MATERIAL:
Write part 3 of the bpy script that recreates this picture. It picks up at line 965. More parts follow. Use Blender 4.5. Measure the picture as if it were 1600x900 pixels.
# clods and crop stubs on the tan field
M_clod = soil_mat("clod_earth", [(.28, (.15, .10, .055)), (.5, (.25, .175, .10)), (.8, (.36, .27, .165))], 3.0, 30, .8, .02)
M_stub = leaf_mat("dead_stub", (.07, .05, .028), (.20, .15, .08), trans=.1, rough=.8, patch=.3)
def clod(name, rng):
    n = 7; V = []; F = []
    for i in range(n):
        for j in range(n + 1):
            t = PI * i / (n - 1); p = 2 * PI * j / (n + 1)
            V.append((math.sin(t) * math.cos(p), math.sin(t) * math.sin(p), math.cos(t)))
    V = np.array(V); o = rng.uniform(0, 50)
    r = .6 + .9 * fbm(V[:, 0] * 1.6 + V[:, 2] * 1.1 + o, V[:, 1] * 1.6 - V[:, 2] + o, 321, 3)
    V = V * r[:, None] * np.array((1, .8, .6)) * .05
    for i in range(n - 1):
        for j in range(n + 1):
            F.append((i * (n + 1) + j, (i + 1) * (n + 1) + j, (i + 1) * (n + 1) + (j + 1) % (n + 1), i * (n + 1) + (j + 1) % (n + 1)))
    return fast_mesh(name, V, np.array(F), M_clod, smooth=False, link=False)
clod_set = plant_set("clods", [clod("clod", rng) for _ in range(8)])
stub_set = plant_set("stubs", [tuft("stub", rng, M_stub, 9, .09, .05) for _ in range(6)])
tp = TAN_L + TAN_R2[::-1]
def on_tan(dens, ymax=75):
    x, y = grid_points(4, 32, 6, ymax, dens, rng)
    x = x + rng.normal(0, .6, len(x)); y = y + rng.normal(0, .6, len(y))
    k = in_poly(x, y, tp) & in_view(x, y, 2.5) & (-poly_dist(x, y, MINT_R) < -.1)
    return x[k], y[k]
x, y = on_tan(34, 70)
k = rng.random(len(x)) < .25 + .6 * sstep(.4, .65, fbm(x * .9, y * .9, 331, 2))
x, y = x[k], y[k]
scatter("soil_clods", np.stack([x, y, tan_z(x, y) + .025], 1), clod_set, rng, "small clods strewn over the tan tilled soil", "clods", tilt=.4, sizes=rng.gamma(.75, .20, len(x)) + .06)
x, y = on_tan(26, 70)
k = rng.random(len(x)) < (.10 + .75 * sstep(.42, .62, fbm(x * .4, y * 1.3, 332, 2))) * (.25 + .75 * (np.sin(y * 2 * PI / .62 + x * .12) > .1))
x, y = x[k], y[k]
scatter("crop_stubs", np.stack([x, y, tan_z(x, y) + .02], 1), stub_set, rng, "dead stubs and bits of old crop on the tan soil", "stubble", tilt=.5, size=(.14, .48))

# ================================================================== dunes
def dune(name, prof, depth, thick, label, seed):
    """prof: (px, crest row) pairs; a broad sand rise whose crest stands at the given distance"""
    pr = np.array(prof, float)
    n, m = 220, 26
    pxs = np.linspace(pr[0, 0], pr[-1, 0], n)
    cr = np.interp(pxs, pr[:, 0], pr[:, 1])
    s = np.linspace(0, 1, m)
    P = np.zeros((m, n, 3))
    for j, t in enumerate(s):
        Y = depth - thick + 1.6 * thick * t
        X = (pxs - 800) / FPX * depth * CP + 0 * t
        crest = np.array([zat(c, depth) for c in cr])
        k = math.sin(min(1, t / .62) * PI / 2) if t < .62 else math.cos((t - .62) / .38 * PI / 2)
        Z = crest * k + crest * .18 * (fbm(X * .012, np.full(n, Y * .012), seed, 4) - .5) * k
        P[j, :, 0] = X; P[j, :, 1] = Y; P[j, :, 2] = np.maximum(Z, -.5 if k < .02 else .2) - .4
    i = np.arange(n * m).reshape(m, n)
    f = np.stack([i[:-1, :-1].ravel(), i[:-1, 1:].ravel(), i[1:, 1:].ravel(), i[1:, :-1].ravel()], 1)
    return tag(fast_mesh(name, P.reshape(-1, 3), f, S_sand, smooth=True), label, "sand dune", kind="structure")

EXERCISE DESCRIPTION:
Repeat the material from above exactly, word for word.

OUTPUT FOR THIS EXERCISE:
Write part 3 of the bpy script that recreates this picture. It picks up at line 965. More parts follow. Use Blender 4.5. Measure the picture as if it were 1600x900 pixels.
# clods and crop stubs on the tan field
M_clod = soil_mat("clod_earth", [(.28, (.15, .10, .055)), (.5, (.25, .175, .10)), (.8, (.36, .27, .165))], 3.0, 30, .8, .02)
M_stub = leaf_mat("dead_stub", (.07, .05, .028), (.20, .15, .08), trans=.1, rough=.8, patch=.3)
def clod(name, rng):
    n = 7; V = []; F = []
    for i in range(n):
        for j in range(n + 1):
            t = PI * i / (n - 1); p = 2 * PI * j / (n + 1)
            V.append((math.sin(t) * math.cos(p), math.sin(t) * math.sin(p), math.cos(t)))
    V = np.array(V); o = rng.uniform(0, 50)
    r = .6 + .9 * fbm(V[:, 0] * 1.6 + V[:, 2] * 1.1 + o, V[:, 1] * 1.6 - V[:, 2] + o, 321, 3)
    V = V * r[:, None] * np.array((1, .8, .6)) * .05
    for i in range(n - 1):
        for j in range(n + 1):
            F.append((i * (n + 1) + j, (i + 1) * (n + 1) + j, (i + 1) * (n + 1) + (j + 1) % (n + 1), i * (n + 1) + (j + 1) % (n + 1)))
    return fast_mesh(name, V, np.array(F), M_clod, smooth=False, link=False)
clod_set = plant_set("clods", [clod("clod", rng) for _ in range(8)])
stub_set = plant_set("stubs", [tuft("stub", rng, M_stub, 9, .09, .05) for _ in range(6)])
tp = TAN_L + TAN_R2[::-1]
def on_tan(dens, ymax=75):
    x, y = grid_points(4, 32, 6, ymax, dens, rng)
    x = x + rng.normal(0, .6, len(x)); y = y + rng.normal(0, .6, len(y))
    k = in_poly(x, y, tp) & in_view(x, y, 2.5) & (-poly_dist(x, y, MINT_R) < -.1)
    return x[k], y[k]
x, y = on_tan(34, 70)
k = rng.random(len(x)) < .25 + .6 * sstep(.4, .65, fbm(x * .9, y * .9, 331, 2))
x, y = x[k], y[k]
scatter("soil_clods", np.stack([x, y, tan_z(x, y) + .025], 1), clod_set, rng, "small clods strewn over the tan tilled soil", "clods", tilt=.4, sizes=rng.gamma(.75, .20, len(x)) + .06)
x, y = on_tan(26, 70)
k = rng.random(len(x)) < (.10 + .75 * sstep(.42, .62, fbm(x * .4, y * 1.3, 332, 2))) * (.25 + .75 * (np.sin(y * 2 * PI / .62 + x * .12) > .1))
x, y = x[k], y[k]
scatter("crop_stubs", np.stack([x, y, tan_z(x, y) + .02], 1), stub_set, rng, "dead stubs and bits of old crop on the tan soil", "stubble", tilt=.5, size=(.14, .48))

# ================================================================== dunes
def dune(name, prof, depth, thick, label, seed):
    """prof: (px, crest row) pairs; a broad sand rise whose crest stands at the given distance"""
    pr = np.array(prof, float)
    n, m = 220, 26
    pxs = np.linspace(pr[0, 0], pr[-1, 0], n)
    cr = np.interp(pxs, pr[:, 0], pr[:, 1])
    s = np.linspace(0, 1, m)
    P = np.zeros((m, n, 3))
    for j, t in enumerate(s):
        Y = depth - thick + 1.6 * thick * t
        X = (pxs - 800) / FPX * depth * CP + 0 * t
        crest = np.array([zat(c, depth) for c in cr])
        k = math.sin(min(1, t / .62) * PI / 2) if t < .62 else math.cos((t - .62) / .38 * PI / 2)
        Z = crest * k + crest * .18 * (fbm(X * .012, np.full(n, Y * .012), seed, 4) - .5) * k
        P[j, :, 0] = X; P[j, :, 1] = Y; P[j, :, 2] = np.maximum(Z, -.5 if k < .02 else .2) - .4
    i = np.arange(n * m).reshape(m, n)
    f = np.stack([i[:-1, :-1].ravel(), i[:-1, 1:].ravel(), i[1:, 1:].ravel(), i[1:, :-1].ravel()], 1)
    return tag(fast_mesh(name, P.reshape(-1, 3), f, S_sand, smooth=True), label, "sand dune", kind="structure")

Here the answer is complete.